_Set exercise_
Your task is to retype the lines from the opening of the material through the line that includes "t = thing('grandstand', 'upper". Do not copy the pictures.

_Data section_
......

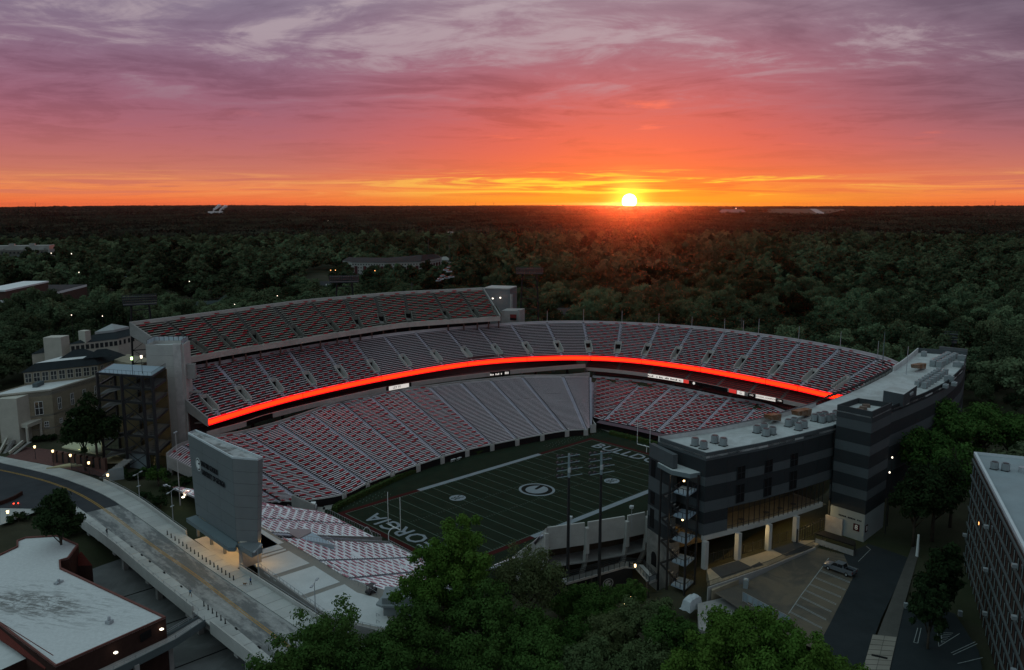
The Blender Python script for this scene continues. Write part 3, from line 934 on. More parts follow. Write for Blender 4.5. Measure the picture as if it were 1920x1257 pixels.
# --- upper deck, north side
ZU, ZUB = 39.6, 50.0
ff = [(340.5, 684), (420, 668), (500, 655), (620, 635), (690, 624), (760, 614), (870, 606), (937, 601.7)]
bbk = [(245, 612), (345, 599), (450, 585), (560, 570), (660, 560.5), (750, 553), (830, 549), (905, 545)]
Fu = smooth_line([P2(*q, 38.0) for q in ff], 12); Bu = smooth_line([P2(*q, ZUB) for q in bbk], 12)
ua = [((674.5, 560), (698, 595)), ((737, 556), (758, 587)), ((800, 551), (819, 585)), ((861.7, 546), (879, 578))]
nu = 11
UD = []
for k in range(nu + 1):
    q = k / nu * (len(Fu) - 1); i = min(int(q), len(Fu) - 2); w = q - i
    f = np.array(Fu[i]) * (1 - w) + np.array(Fu[i + 1]) * w; b = np.array(Bu[i]) * (1 - w) + np.array(Bu[i + 1]) * w
    UD.append(((*f, ZU), (*b, ZUB)))
t = thing('grandstand', 'upper deck of weathered cream benches high over the north side', 'grandstand', (0, 105, 38), 'seating tiers of the stadium')
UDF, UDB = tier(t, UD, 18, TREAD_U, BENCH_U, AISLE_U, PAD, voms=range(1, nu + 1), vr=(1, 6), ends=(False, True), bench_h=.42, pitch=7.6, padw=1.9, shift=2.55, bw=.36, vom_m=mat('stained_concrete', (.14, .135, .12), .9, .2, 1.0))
fl = [p[:2] for p in UDF]
mb = MB(); mb.wall(offset_line(fl, -.5), 38.0, 39.95, .5); mb.build('fascia', CONC_W, t)
mb = MB(); mb.wall([p[:2] for p in UDB], ZUB - 2.0, ZUB + 1.4, .5); mb.build('rear_parapet', CONC_L, t)
soffit(t, UDF, UDB, 38.0, 47.5, CONC)
raker(t, UD[0][0], UD[0][1], 37.6, 40.6, 47.0, 51.5, .6, CONC)
raker(t, UD[-1][0], UD[-1][1], 38.0, 40.4, 47.0, 51.4, -.5, CONC)
for i in range(len(UDF)):
    if i % 2 == 0:
        p = UDF[i] + (UDB[i] - UDF[i]) * .06
        MB().box((p[0], p[1], 36.4), (.5, .5, 3.4)).build('post', mat('reddish_post', (.12, .07, .06), .8, .1), t)
    if i % 4 == 0:
        p = UDF[i] + (UDB[i] - UDF[i]) * .6
        MB().box((p[0], p[1], 28), (1.0, 1.0, 32)).build('column', CONC, t)
# dark concourse wall behind the posts
mb = MB(); mb.wall(offset_line([UDF[i][:2] + (UDB[i] - UDF[i])[:2] * .55 for i in range(len(UDF))], 0), 33.0, 44.5, .3); mb.build('concourse_wall', mat('dark_concourse', (.03, .028, .028), .9, .2), t)

# --- west end bleachers, seen from behind
t = thing('grandstand', 'west end bleachers of bright white benches sloping from plaza down to field', 'grandstand', (-76, -10, 0), 'seating tiers of the stadium')
WB = [(-91.6, -48), (-91.6, -36), (-91.6, -24), (-91.6, -12.6)]
WBn = [(-91.6, -10.0), (-92.0, 3), (-93.0, 16), (-95.5, 30)]
S1 = [((-61.3, y * .78, 2.2), (x, y, 12.4)) for x, y in WB]
S1[-1] = ((-61.3, -6.6, 2.2), (-91.6, -6.6, 12.4)); S1[0] = ((-62.5, -36, 2.2), (-86.5, -55, 12.4))
S2 = [((-61.8, -2.6, 2.2), (-91.6, -2.6, 12.4)), ((-62.0, 12, 2.2), (-92.4, 12, 12.4)), ((-62.5, 24.5, 2.2), (-94.5, 30, 12.4)), ((-68.5, 34.0, 2.4), (-97.0, 50.0, 12.4))]
TREADW = mat('bleacher_deck', (.19, .18, .20), .9, .12, .5)
tier(t, S1, 40, TREADW, BENCH_W, AISLE, PAD_F, bench_h=.4, pitch=6.6, padw=1.8, shift=2.2, limit=160, bw=.36)
tier(t, S2, 40, TREADW, BENCH_W, AISLE, PAD_F, bench_h=.4, pitch=6.6, padw=1.8, shift=2.2, limit=140, bw=.36)
mb = MB(); mb.wall([S1[0][0][:2], S1[1][0][:2], S1[2][0][:2], S1[3][0][:2]][::-1], 0, 2.6, .3); mb.wall([c[0][:2] for c in S2], 0, 2.6, .3)
mb.build('front_wall', CONC, t)
# ramp from the field up through the bleachers and the platform at its head
mb = MB()
mb.add([(-61.0, -2.7, .1), (-61.0, -6.5, .1), (-80, -6.5, 4.0), (-80, -2.7, 4.0)], [(0, 1, 2, 3)])
mb.build('ramp', DARK, t)
for y in (-2.75, -6.45):
    a, b = (-61.0, y), (-82.0, y)
    MB().add([(-61, y, 0), (-82, y, 2), (-82, y, 9.6), (-61, y, 2.9), (-61, y - .2, 0), (-82, y - .2, 2), (-82, y - .2, 9.6), (-61, y - .2, 2.9)],
             [(0, 1, 2, 3), (7, 6, 5, 4), (3, 2, 6, 7), (0, 3, 7, 4)]).build('ramp_wall', CONC, t)
BLUEP = mat('pale_blue_deck', (.36, .43, .50), .7, .08, .5)
ZQ = 11.1
pf = [P2(562, 1011, ZQ), P2(585.5, 999, ZQ), P2(627, 1022, ZQ)]
MB().prism(pf, 8.6, ZQ).build('platform', BLUEP, t)
MB().prism([P2(528, 992, ZQ), P2(583, 993, ZQ), P2(583, 999, ZQ), P2(560, 1011, ZQ)], 8.6, ZQ + .1).build('landing', mat('pinkish_concrete', (.30, .24, .25), .85, .1), t)
m = MB()
for a, b in ((pf[0], pf[2]), (pf[2], pf[1])):
    m.bar((*a, ZQ + 1.1), (*b, ZQ + 1.1), .06)
    for k in range(13):
        p = np.array(a) * (1 - k / 12) + np.array(b) * k / 12
        m.bar((*p, ZQ), (*p, ZQ + 1.1), .05)
m.build('railing', STEEL, t)
def railing(parent, pts, h, m_, gap=1.5, w=.06, name='railing', mid=1):
    mb = MB()
    for a, b in zip(pts[:-1], pts[1:]):
        a = np.asarray(a, float); b = np.asarray(b, float)
        L = np.linalg.norm(b - a); n = max(1, int(L / gap))
        for q in range(1, mid + 1):
            f_ = q / mid
            mb.bar(a + [0, 0, h * f_], b + [0, 0, h * f_], w)
        for k in range(n + 1):
            p = a + (b - a) * k / n
            mb.bar(p, p + [0, 0, h], w)
    return mb.build(name, m_, parent)
railing(t, [(-61.5, 23, 2.4), (-61.2, -2.6, 2.4)], 1.1, STEEL, 1.2)
railing(t, [(-61.5, -6.7, 2.4), (-62, -30, 2.4)], 1.1, STEEL, 1.2)
for fx in (.36, .66):
    xx = -61.5 - 30 * fx; zz = 2.2 + 10.2 * fx
    railing(t, [(xx, 26, zz), (xx, -2.7, zz)], 1.0, STEEL, 1.3, .05)
    railing(t, [(xx, -7, zz), (xx, -36, zz)], 1.0, STEEL, 1.3, .05)
railing(t, [(-91.9, 14, 12.6), (-91.9, -46, 12.6)], 1.05, STEEL, 1.3, .06)

# --- south lower tier, mostly hidden
sw = [(960, 1045), (985, 1027), (1024, 990), (1100, 980), (1175, 968), (1213, 960)]
SWP = [P2(u, v, 17) for u, v in sw[2:]]
SWP = [P2(967, 1040, 9.5), P2(1004, 1013, 13.0)] + SWP + [(0, -66.0), (40, -66), (76, -58)]
SWZ = [9.5, 13.0, 17, 17, 17, 17, 17, 17, 17]
t = thing('grandstand', 'low south stand seen from behind over its panelled concrete back wall', 'grandstand', (-30, -50, 0), 'seating tiers of the stadium')
sf = [(-56, -34, 2.0), (-52, -36, 2.0), (-46, -38.0, 2.0), (-38, -40, 2.0), (-26, -42, 2.0), (-18, -43, 2.0), (4, -43, 2.0), (36, -41, 2.0), (62, -36, 2.0)]
tier(t, [(f, (p[0], p[1] + .6, z - 2.0)) for f, p, z in zip(sf, SWP, SWZ)], 26, TREAD, BENCH, AISLE, None, limit=60)
pts = SWP[2:7]
mb = MB()
for a, b in zip(pts[:-1], pts[1:]):
    a, b = np.array(a), np.array(b); L = np.linalg.norm(b - a); d = (b - a) / L
    n = max(1, round(L / 8.6))
    for k in range(n):
        p, q = a + d * (L * k / n + .45), a + d * (L * (k + 1) / n - .45)
        for z0, z1 in ((11.6, 14.2), (14.23, 17.0)):
            MB().wall([p, q], z0, z1, .45).build('wall_panel', CONC_L, t)
        c = a + d * L * k / n
        nrm = np.array([d[1], -d[0]])
        MB().box((c[0] + nrm[0] * .1, c[1] + nrm[1] * .1, 12.7), (.86, 1.1, 6.2), math.atan2(d[1], d[0])).build('pilaster', CONC_L, t)
        # curved bracket column below
        m = MB()
        for j in range(7):
            a0, a1 = j / 7, (j + 1) / 7
            def pt(f_): return (c[0] + nrm[0] * (.2 + 2.2 * (f_ ** 2.2)) * -1, c[1] + nrm[1] * (.2 + 2.2 * (f_ ** 2.2)) * -1, 10.2 - 6.6 * f_ if f_ < 1 else 3.5)
            m.bar(pt(a0), pt(a1), .8, .9)
        m.build('bracket_column', CONC_L, t)
mb = MB(); mb.wall([p for p in SWP[:3]], 3.0, [9.5, 13, 17], .4); mb.build('ramped_wall', CONC_L, t)
mb = MB(); mb.wall(offset_line(SWP[1:7], 5.5), 2.5, 12.5, .3); mb.build('concourse_wall', mat('brown_wall', (.10, .075, .055), .9, .2, .5), t)
MB().prism([tuple(p) for p in SWP[1:7]] + [tuple(p) for p in offset_line(SWP[1:7], 6)][::-1], 7.2, 7.5).build('concourse_floor', CONC, t)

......

_Response_
The Blender Python script for this scene continues. Write part 3, from line 934 on. More parts follow. Write for Blender 4.5. Measure the picture as if it were 1920x1257 pixels.
# --- upper deck, north side
ZU, ZUB = 39.6, 50.0
ff = [(340.5, 684), (420, 668), (500, 655), (620, 635), (690, 624), (760, 614), (870, 606), (937, 601.7)]
bbk = [(245, 612), (345, 599), (450, 585), (560, 570), (660, 560.5), (750, 553), (830, 549), (905, 545)]
Fu = smooth_line([P2(*q, 38.0) for q in ff], 12); Bu = smooth_line([P2(*q, ZUB) for q in bbk], 12)
ua = [((674.5, 560), (698, 595)), ((737, 556), (758, 587)), ((800, 551), (819, 585)), ((861.7, 546), (879, 578))]
nu = 11
UD = []
for k in range(nu + 1):
    q = k / nu * (len(Fu) - 1); i = min(int(q), len(Fu) - 2); w = q - i
    f = np.array(Fu[i]) * (1 - w) + np.array(Fu[i + 1]) * w; b = np.array(Bu[i]) * (1 - w) + np.array(Bu[i + 1]) * w
    UD.append(((*f, ZU), (*b, ZUB)))
t = thing('grandstand', 'upper deck of weathered cream benches high over the north side', 'grandstand', (0, 105, 38), 'seating tiers of the stadium')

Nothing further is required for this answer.